Key points from the Social Market Foundation report on flexible New Deal
The SMF report builds on their presentation at the Inclusion Welfare-to-work conference in June. The report identifies various flaws with FND, and suggests solutions to each of them:
National performance targets don’t help providers to build realistic performance estimates
Solution: DWP publishes a finer-grained analysis of outcome expectations, and interview contractors to establish how they have set their own performance figures as part of contract award.
Comment: This seems to be suggesting that DWP performance requirements are unrealistic, and will result in undeliverable contracts. It's also presumably the source of the newspaper headlines about companies bidding unrealistically low to win contracts and having to push up their prices to sort out the mess once they're actually delivering. Resolving the issue may also require very clear up-front information about how defaulting contractors will be handled, since companies may otherwise assume the best.
Flat-fee job outcome payments will lead to parking
Solution 1: Higher initial service payments clawed back through fines for not placing customers into work within 12 months of start.
Solution 2: More money for each outcome as the total percentage of customers entering work rises.
Comment: Solution 1 provides a rather handy subsidy for providers, as it essentially amounts to paying them in advance for expected job outcomes. Solution 2 is ingenious, matching the increased cost of placing more difficult customers with an increased reward. However, it works on the assumption that parking is undesirable – what if it makes economic sense to keep some people on benefits rather than paying lots of money to place them into work? The mathematical complexity of a claims system that bases payments on the total percentage of customers from a specific starting time that have entered work to date is also rather forbidding.
6 month sustainment isn’t long enough
Solution: Put in an additional payment for 12 month sustainment.
Comment: It’s interesting that the SMF are advocating more money on top of existing spending, rather than moving the 6 month payment to 12. They can however point to research into Employment Zones that confirms high drop-out between 6 and 12 months.
Prime contractors have too much power over subcontractors
Solution 1: Force primes to use something akin to an open book approach.
Solution 2: Force primes to pay subcontractors a fair split on service fee and outcome fee.
Comment: The fear is that primes will stitch up their subcontractors by sending them hardest-to-help customers and only paying on job outcomes.
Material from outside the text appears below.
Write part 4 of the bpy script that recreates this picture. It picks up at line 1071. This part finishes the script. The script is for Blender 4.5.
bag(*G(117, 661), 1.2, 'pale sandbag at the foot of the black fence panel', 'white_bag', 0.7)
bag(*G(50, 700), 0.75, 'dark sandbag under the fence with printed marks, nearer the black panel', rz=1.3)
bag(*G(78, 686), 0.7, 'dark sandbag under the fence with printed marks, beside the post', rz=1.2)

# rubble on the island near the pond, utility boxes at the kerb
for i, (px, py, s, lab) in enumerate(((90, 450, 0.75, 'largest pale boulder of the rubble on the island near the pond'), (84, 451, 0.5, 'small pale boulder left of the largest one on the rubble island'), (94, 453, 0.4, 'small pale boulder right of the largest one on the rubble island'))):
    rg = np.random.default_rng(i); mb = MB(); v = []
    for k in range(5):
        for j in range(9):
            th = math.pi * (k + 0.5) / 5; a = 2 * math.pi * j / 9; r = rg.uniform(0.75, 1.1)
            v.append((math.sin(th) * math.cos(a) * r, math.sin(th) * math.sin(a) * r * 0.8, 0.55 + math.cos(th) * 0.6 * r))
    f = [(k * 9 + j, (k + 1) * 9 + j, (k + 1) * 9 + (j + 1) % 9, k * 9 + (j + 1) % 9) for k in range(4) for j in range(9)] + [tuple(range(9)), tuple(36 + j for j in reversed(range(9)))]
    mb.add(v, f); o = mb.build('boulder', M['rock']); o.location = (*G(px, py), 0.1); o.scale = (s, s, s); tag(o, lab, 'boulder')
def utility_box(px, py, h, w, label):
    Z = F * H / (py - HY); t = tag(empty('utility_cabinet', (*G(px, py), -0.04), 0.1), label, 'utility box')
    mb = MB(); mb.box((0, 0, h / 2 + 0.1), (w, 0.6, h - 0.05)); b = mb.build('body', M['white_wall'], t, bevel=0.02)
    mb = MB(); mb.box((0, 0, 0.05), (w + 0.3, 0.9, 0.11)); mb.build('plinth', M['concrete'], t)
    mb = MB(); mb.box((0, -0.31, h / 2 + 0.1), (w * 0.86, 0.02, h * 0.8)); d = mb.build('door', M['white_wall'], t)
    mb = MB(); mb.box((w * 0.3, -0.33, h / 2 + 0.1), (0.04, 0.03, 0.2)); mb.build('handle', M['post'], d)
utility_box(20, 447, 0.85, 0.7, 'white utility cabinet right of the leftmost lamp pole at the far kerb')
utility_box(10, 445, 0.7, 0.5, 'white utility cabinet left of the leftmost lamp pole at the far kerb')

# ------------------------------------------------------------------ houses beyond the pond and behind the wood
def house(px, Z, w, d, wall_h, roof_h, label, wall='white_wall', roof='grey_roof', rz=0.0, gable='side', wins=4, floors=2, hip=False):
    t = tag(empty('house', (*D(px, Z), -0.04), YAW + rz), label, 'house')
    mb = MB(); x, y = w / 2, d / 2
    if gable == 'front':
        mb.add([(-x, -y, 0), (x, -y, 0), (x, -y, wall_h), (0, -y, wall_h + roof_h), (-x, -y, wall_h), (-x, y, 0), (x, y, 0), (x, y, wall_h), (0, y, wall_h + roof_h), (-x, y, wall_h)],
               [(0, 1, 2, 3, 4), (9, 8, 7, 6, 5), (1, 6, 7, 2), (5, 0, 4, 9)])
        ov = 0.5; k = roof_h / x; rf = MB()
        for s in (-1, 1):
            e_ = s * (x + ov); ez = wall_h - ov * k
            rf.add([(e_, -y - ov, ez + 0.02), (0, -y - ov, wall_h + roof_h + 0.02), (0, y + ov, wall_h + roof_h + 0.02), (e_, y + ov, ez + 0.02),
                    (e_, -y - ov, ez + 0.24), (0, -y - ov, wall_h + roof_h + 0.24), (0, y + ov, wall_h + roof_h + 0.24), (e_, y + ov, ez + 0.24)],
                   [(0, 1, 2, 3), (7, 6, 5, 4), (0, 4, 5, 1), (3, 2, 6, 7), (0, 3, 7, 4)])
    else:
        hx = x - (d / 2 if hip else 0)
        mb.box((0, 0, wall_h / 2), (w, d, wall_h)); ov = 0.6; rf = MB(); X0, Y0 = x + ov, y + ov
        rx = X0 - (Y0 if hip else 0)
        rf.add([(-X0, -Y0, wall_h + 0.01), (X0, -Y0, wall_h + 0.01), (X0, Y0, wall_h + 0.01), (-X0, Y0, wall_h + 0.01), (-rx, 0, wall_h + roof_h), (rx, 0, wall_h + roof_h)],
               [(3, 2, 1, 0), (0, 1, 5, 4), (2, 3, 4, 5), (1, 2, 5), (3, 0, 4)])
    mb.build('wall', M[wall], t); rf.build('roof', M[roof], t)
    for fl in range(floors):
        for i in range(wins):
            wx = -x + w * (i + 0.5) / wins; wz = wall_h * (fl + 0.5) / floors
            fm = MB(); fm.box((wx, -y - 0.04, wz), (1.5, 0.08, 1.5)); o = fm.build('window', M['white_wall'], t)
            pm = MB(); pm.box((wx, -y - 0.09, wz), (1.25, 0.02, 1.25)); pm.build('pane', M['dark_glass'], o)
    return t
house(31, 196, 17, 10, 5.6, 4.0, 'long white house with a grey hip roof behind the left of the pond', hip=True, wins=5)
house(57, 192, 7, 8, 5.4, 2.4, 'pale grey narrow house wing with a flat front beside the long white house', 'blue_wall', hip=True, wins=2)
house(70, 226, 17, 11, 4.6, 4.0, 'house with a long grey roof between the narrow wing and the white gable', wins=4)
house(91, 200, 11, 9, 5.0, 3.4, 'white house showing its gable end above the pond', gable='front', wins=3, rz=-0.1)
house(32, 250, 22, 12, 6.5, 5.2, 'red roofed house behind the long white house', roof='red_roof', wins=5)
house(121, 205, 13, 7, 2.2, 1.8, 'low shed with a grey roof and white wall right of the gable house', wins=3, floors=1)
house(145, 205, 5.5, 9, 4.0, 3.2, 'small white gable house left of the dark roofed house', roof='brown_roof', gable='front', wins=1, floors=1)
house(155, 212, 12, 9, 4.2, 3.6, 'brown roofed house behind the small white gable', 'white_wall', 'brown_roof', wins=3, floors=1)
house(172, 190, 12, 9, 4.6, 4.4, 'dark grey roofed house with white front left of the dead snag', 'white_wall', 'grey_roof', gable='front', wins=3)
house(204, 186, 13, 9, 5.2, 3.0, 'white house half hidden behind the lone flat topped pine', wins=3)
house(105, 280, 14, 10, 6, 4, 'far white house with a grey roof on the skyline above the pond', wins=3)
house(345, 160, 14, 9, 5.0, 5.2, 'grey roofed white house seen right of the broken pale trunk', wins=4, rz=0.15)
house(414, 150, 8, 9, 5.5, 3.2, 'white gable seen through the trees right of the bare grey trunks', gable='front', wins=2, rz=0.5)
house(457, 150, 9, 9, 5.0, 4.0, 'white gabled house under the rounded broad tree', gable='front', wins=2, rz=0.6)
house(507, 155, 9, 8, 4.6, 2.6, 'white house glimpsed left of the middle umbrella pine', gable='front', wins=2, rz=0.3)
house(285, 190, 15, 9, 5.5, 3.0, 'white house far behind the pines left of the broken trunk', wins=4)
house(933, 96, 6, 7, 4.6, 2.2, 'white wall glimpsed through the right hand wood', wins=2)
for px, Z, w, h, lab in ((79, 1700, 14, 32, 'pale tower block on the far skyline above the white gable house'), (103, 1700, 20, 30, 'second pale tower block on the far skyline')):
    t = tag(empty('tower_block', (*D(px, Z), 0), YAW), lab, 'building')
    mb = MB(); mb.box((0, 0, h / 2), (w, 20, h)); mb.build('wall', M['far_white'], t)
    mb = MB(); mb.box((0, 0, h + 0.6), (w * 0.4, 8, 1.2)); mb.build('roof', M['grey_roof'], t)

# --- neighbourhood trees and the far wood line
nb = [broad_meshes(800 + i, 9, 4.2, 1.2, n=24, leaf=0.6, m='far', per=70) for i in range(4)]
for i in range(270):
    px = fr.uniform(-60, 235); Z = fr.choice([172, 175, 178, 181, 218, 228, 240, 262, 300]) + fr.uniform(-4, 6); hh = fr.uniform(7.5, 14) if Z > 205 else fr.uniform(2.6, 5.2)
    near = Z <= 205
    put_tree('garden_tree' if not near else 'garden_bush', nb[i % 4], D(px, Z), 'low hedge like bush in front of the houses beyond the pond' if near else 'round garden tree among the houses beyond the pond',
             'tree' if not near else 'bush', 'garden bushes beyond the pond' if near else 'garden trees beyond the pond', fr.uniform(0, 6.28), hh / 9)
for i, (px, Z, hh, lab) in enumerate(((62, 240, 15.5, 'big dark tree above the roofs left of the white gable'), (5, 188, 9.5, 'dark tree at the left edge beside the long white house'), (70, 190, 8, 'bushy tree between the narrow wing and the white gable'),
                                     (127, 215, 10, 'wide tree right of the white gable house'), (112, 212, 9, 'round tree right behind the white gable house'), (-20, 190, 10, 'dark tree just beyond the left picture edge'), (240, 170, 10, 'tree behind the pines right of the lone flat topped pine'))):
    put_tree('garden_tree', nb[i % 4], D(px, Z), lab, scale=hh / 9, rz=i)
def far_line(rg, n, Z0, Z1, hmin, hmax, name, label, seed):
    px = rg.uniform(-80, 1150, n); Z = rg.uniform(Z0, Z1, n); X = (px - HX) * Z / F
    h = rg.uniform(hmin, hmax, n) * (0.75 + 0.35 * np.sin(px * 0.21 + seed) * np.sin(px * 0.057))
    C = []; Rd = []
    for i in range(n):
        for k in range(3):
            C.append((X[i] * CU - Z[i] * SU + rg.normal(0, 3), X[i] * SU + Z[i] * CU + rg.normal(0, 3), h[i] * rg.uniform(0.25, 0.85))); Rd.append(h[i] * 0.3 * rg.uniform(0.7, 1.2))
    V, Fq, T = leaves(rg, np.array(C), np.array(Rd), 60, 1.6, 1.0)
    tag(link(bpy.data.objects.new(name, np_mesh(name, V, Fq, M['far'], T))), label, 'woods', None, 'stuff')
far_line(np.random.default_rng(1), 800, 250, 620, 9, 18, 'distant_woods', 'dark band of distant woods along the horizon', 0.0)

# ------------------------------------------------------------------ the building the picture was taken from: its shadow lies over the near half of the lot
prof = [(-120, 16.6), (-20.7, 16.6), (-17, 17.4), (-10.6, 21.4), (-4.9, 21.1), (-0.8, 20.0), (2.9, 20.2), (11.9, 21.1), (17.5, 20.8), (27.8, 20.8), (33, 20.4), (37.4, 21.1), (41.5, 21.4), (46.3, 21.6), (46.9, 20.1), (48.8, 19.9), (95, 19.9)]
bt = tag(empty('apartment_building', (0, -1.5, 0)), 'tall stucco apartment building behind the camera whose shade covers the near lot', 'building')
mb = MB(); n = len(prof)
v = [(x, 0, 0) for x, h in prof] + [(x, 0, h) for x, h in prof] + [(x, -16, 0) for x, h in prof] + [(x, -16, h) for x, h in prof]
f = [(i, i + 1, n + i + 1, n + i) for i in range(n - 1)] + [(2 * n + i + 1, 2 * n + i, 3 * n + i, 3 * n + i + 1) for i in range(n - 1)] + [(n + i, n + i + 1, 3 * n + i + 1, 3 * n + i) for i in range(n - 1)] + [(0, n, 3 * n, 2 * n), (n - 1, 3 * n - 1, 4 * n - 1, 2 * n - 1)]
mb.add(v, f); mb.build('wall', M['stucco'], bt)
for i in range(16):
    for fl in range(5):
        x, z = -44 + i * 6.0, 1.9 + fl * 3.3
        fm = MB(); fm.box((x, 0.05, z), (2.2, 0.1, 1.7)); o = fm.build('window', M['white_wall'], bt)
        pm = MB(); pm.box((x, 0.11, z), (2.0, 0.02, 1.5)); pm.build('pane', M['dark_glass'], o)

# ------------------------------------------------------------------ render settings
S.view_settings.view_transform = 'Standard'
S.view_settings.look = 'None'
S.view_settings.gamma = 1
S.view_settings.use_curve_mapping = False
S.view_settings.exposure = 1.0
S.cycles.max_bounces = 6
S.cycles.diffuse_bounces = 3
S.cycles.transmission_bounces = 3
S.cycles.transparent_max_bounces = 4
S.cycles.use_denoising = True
In current New Deal delivery, there have been reports of some primes paying subcontractors almost entirely on outcome fees and sending them only the most difficult customers, so the fear is probably justified. It’s interesting that some of solution 1 has already been adopted by Serco, who are using an open book approach with subcontractors. Primes that hurt their subcontractors will in any case hit problems with subcontracting over the longer term, as their reputation goes downhill.
The DWP has a conflict of interest in both regulating the market and trying to keep it operating smoothly and without conflict
Solution: Devolve regulation to an independent ombudsman.
Comment: This claim is not outlined in detail in the report summary, so while an independent ombudsman would theoretically resolve the issue more work might need to be done to determine the problem actually exists.
Third sector specialist providers can engage with and support people outside of the Jobcentre framework
Solution: Pay third sector providers for outreach work that doesn’t pass through the Jobcentre system.
Comment: This is perhaps the wackiest recommendation. Paying third sector specialists for outreach and support is already funded through ESF, NDDP and various other funding streams. Trying to divert FND funding into specialist outreach work would involve completely ignoring the provision’s structure, processes and purpose.
Further reading:
The report itself, with an introduction by Stephen Timms (pdf)
Article in Charity Finance
Article in the Guardian

Comments
There is definitely 'Sharp practice' still evident at ground level, one only has to look at the amount of 'clients' sent to certain companies who never take on these un-waged workers, and the willingness of certain providers to keep a steady flow of unemployed, un-waged workers heading to these companies.
Hi Anonymous,
Is it possible that process-driven delivery is the actual cause of this kind of 'lip service' approach? If you make work experience into a box-ticking exercise then there's little incentive to make it truly useful for anyone. FND will hopefully address this, although somewhat ironically, the only major process requirement is four weeks of work placement!